My 2018 bio is 38 words long, and my 2020 bio is 55 words. I used to keep my bios under 50 words, but I’ve changed my stance on that. Often times, when a bio is requested, the guidelines are ” a single paragraph” or “no more than three sentences” or “under 100 words.” My new bio fits all those guidelines, and it’s still pretty concise. Of course, if a publisher does want a bio under 50 words, it’s super easy to trim it down.

Increasingly, I’m getting requests for bios in the 75- to 100-word range. In that case, I like to have a little fun with it, like this:

Aeryn Rudel is a writer from Seattle, Washington. He is the author of the Acts of War novels published by Privateer Press, and his short fiction has appeared in The Arcanist, On Spec, and Pseudopod, among others. Aeryn is a notorious dinosaur nerd, a baseball fanatic, and knows far more about swords than is healthy or socially acceptable. He occasionally offers dubious advice on the subjects of writing and rejection (mostly rejection) at www.rejectomancy.com or Twitter @Aeryn_Rudel.

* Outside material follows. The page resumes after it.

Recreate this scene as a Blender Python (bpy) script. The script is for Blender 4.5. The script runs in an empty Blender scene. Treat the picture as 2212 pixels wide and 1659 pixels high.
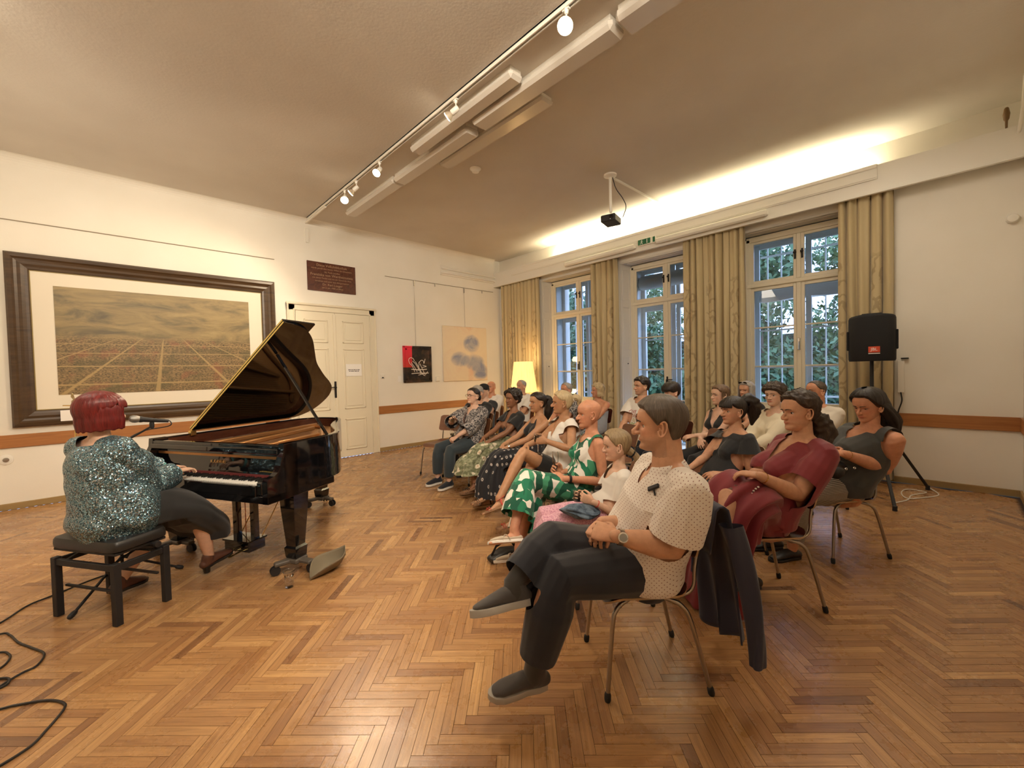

This bio contains all the important bits from the shorter bio, just with some embellishments. It’s a fun, and, yeah, goofy way to tell folks a little more about myself. I tinker with this version a lot, trying to find even more groan-worthy ways to call attention to my nerdery. 🙂


And there you have it. The new and improved author bio. What are your thoughts on bios? Tell me about it in the comments.

5 Comments on “Evolution of a Short Author Bio II

  1. Is there a specific reason you refer to yourself as a writer in the first sentence of your bio and an author later? And then back to writing later in the long bio?

    Can I be bold and suggest two tweaks?

    Instead of ‘novels published by Privateer Press, and his short fiction…’ use a semi-colon ‘novels published by Privateer Press; his short fiction…’. This saves you a word and 4 characters. It also discreetly shows that you know how to use a semi-colon.

    And, in the long bio, how about replacing the brackets around ‘(mostly rejection)’ with dashes to emphasise the topic?

  2. Well done as usual, Aeryn. Will have to steal (“lovingly borrow”?) some of your suggestions here. Thank you!